# start of STORED DATA

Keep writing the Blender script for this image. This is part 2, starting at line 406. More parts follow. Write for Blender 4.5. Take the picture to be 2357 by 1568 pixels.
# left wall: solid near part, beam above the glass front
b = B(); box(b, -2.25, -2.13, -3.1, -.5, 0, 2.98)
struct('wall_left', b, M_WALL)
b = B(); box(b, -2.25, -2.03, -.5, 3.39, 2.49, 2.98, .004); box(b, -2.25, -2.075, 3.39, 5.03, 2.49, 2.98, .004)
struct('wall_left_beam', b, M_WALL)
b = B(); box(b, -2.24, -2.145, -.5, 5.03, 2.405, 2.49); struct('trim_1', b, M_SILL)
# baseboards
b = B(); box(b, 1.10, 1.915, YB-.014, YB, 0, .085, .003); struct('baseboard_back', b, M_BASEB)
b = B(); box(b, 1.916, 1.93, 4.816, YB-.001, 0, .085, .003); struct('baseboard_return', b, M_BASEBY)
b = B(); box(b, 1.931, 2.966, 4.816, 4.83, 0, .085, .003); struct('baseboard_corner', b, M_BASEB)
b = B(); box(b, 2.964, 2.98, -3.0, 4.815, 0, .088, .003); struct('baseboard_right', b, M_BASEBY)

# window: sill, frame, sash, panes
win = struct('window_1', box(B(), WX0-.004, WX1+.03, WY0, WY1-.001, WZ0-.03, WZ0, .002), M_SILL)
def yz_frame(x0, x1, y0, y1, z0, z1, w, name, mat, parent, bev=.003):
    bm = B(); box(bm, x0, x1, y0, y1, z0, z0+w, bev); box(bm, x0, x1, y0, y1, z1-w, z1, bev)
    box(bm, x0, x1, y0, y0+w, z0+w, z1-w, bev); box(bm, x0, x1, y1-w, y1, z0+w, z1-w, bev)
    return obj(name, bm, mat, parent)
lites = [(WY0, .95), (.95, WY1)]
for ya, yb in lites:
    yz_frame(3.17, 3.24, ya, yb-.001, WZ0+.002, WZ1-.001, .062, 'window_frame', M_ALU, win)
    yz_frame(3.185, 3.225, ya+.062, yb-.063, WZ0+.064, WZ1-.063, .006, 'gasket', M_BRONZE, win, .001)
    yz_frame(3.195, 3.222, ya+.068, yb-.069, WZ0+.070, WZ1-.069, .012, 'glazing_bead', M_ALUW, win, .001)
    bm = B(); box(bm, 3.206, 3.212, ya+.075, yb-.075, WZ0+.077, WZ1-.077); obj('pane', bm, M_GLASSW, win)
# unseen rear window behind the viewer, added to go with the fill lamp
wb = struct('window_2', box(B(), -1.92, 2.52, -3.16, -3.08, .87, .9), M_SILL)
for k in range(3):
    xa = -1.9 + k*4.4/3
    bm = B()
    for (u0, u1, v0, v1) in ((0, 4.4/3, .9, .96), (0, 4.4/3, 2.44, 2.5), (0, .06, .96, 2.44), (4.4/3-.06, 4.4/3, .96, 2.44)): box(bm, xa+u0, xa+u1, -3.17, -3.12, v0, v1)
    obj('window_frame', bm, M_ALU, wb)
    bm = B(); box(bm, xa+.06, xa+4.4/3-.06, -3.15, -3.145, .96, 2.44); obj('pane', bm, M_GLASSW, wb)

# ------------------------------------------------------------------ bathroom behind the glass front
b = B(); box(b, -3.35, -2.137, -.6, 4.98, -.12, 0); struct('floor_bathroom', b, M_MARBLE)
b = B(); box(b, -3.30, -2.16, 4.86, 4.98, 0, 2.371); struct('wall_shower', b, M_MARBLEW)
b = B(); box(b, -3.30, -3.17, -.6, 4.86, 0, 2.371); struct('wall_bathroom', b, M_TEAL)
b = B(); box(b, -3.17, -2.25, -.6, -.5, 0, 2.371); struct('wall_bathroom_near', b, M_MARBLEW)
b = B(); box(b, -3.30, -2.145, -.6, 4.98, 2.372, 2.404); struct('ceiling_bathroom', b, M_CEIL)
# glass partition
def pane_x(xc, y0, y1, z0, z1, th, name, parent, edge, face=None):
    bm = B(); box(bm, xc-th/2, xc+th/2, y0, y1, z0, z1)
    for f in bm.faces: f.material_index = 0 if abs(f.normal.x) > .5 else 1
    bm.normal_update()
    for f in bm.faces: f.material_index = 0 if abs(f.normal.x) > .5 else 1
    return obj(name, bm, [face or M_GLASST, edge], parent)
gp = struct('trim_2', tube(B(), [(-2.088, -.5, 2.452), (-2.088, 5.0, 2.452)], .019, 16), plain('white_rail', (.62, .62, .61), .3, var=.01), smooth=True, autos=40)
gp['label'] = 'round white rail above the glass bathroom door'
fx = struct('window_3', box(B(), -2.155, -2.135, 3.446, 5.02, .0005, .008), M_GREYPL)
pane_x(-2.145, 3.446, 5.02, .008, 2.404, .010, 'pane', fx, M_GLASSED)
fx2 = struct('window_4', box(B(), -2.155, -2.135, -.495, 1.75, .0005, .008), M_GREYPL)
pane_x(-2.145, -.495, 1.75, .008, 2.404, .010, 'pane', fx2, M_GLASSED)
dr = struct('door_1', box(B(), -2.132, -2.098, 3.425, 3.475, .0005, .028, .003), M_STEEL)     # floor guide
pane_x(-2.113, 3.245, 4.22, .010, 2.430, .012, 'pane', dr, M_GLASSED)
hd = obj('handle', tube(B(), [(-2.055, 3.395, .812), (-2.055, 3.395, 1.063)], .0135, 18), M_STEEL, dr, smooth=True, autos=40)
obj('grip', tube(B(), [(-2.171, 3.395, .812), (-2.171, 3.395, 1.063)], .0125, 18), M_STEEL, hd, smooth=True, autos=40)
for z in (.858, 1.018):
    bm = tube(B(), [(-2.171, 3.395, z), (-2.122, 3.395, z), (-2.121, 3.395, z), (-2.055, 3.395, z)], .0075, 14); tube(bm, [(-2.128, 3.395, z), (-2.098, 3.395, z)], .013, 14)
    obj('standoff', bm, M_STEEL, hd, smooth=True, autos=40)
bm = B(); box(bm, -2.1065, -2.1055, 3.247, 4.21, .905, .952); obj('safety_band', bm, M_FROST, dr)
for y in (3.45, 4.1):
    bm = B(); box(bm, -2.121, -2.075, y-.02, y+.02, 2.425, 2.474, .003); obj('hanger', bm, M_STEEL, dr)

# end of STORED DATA

BRIEF
Take the data above and return it exactly.

TASK SOLUTION
Keep writing the Blender script for this image. This is part 2, starting at line 406. More parts follow. Write for Blender 4.5. Take the picture to be 2357 by 1568 pixels.
# left wall: solid near part, beam above the glass front
b = B(); box(b, -2.25, -2.13, -3.1, -.5, 0, 2.98)
struct('wall_left', b, M_WALL)
b = B(); box(b, -2.25, -2.03, -.5, 3.39, 2.49, 2.98, .004); box(b, -2.25, -2.075, 3.39, 5.03, 2.49, 2.98, .004)
struct('wall_left_beam', b, M_WALL)
b = B(); box(b, -2.24, -2.145, -.5, 5.03, 2.405, 2.49); struct('trim_1', b, M_SILL)
# baseboards
b = B(); box(b, 1.10, 1.915, YB-.014, YB, 0, .085, .003); struct('baseboard_back', b, M_BASEB)
b = B(); box(b, 1.916, 1.93, 4.816, YB-.001, 0, .085, .003); struct('baseboard_return', b, M_BASEBY)
b = B(); box(b, 1.931, 2.966, 4.816, 4.83, 0, .085, .003); struct('baseboard_corner', b, M_BASEB)
b = B(); box(b, 2.964, 2.98, -3.0, 4.815, 0, .088, .003); struct('baseboard_right', b, M_BASEBY)

# window: sill, frame, sash, panes
win = struct('window_1', box(B(), WX0-.004, WX1+.03, WY0, WY1-.001, WZ0-.03, WZ0, .002), M_SILL)
def yz_frame(x0, x1, y0, y1, z0, z1, w, name, mat, parent, bev=.003):
    bm = B(); box(bm, x0, x1, y0, y1, z0, z0+w, bev); box(bm, x0, x1, y0, y1, z1-w, z1, bev)
    box(bm, x0, x1, y0, y0+w, z0+w, z1-w, bev); box(bm, x0, x1, y1-w, y1, z0+w, z1-w, bev)
    return obj(name, bm, mat, parent)
lites = [(WY0, .95), (.95, WY1)]
for ya, yb in lites:
    yz_frame(3.17, 3.24, ya, yb-.001, WZ0+.002, WZ1-.001, .062, 'window_frame', M_ALU, win)
    yz_frame(3.185, 3.225, ya+.062, yb-.063, WZ0+.064, WZ1-.063, .006, 'gasket', M_BRONZE, win, .001)
    yz_frame(3.195, 3.222, ya+.068, yb-.069, WZ0+.070, WZ1-.069, .012, 'glazing_bead', M_ALUW, win, .001)
    bm = B(); box(bm, 3.206, 3.212, ya+.075, yb-.075, WZ0+.077, WZ1-.077); obj('pane', bm, M_GLASSW, win)
# unseen rear window behind the viewer, added to go with the fill lamp
wb = struct('window_2', box(B(), -1.92, 2.52, -3.16, -3.08, .87, .9), M_SILL)
for k in range(3):
    xa = -1.9 + k*4.4/3
    bm = B()
    for (u0, u1, v0, v1) in ((0, 4.4/3, .9, .96), (0, 4.4/3, 2.44, 2.5), (0, .06, .96, 2.44), (4.4/3-.06, 4.4/3, .96, 2.44)): box(bm, xa+u0, xa+u1, -3.17, -3.12, v0, v1)
    obj('window_frame', bm, M_ALU, wb)
    bm = B(); box(bm, xa+.06, xa+4.4/3-.06, -3.15, -3.145, .96, 2.44); obj('pane', bm, M_GLASSW, wb)

# ------------------------------------------------------------------ bathroom behind the glass front
b = B(); box(b, -3.35, -2.137, -.6, 4.98, -.12, 0); struct('floor_bathroom', b, M_MARBLE)
b = B(); box(b, -3.30, -2.16, 4.86, 4.98, 0, 2.371); struct('wall_shower', b, M_MARBLEW)
b = B(); box(b, -3.30, -3.17, -.6, 4.86, 0, 2.371); struct('wall_bathroom', b, M_TEAL)
b = B(); box(b, -3.17, -2.25, -.6, -.5, 0, 2.371); struct('wall_bathroom_near', b, M_MARBLEW)
b = B(); box(b, -3.30, -2.145, -.6, 4.98, 2.372, 2.404); struct('ceiling_bathroom', b, M_CEIL)
# glass partition
def pane_x(xc, y0, y1, z0, z1, th, name, parent, edge, face=None):
    bm = B(); box(bm, xc-th/2, xc+th/2, y0, y1, z0, z1)
    for f in bm.faces: f.material_index = 0 if abs(f.normal.x) > .5 else 1
    bm.normal_update()
    for f in bm.faces: f.material_index = 0 if abs(f.normal.x) > .5 else 1
    return obj(name, bm, [face or M_GLASST, edge], parent)
gp = struct('trim_2', tube(B(), [(-2.088, -.5, 2.452), (-2.088, 5.0, 2.452)], .019, 16), plain('white_rail', (.62, .62, .61), .3, var=.01), smooth=True, autos=40)
gp['label'] = 'round white rail above the glass bathroom door'
fx = struct('window_3', box(B(), -2.155, -2.135, 3.446, 5.02, .0005, .008), M_GREYPL)
pane_x(-2.145, 3.446, 5.02, .008, 2.404, .010, 'pane', fx, M_GLASSED)
fx2 = struct('window_4', box(B(), -2.155, -2.135, -.495, 1.75, .0005, .008), M_GREYPL)
pane_x(-2.145, -.495, 1.75, .008, 2.404, .010, 'pane', fx2, M_GLASSED)
dr = struct('door_1', box(B(), -2.132, -2.098, 3.425, 3.475, .0005, .028, .003), M_STEEL)     # floor guide
pane_x(-2.113, 3.245, 4.22, .010, 2.430, .012, 'pane', dr, M_GLASSED)
hd = obj('handle', tube(B(), [(-2.055, 3.395, .812), (-2.055, 3.395, 1.063)], .0135, 18), M_STEEL, dr, smooth=True, autos=40)
obj('grip', tube(B(), [(-2.171, 3.395, .812), (-2.171, 3.395, 1.063)], .0125, 18), M_STEEL, hd, smooth=True, autos=40)
for z in (.858, 1.018):
    bm = tube(B(), [(-2.171, 3.395, z), (-2.122, 3.395, z), (-2.121, 3.395, z), (-2.055, 3.395, z)], .0075, 14); tube(bm, [(-2.128, 3.395, z), (-2.098, 3.395, z)], .013, 14)
    obj('standoff', bm, M_STEEL, hd, smooth=True, autos=40)
bm = B(); box(bm, -2.1065, -2.1055, 3.247, 4.21, .905, .952); obj('safety_band', bm, M_FROST, dr)
for y in (3.45, 4.1):
    bm = B(); box(bm, -2.121, -2.075, y-.02, y+.02, 2.425, 2.474, .003); obj('hanger', bm, M_STEEL, dr)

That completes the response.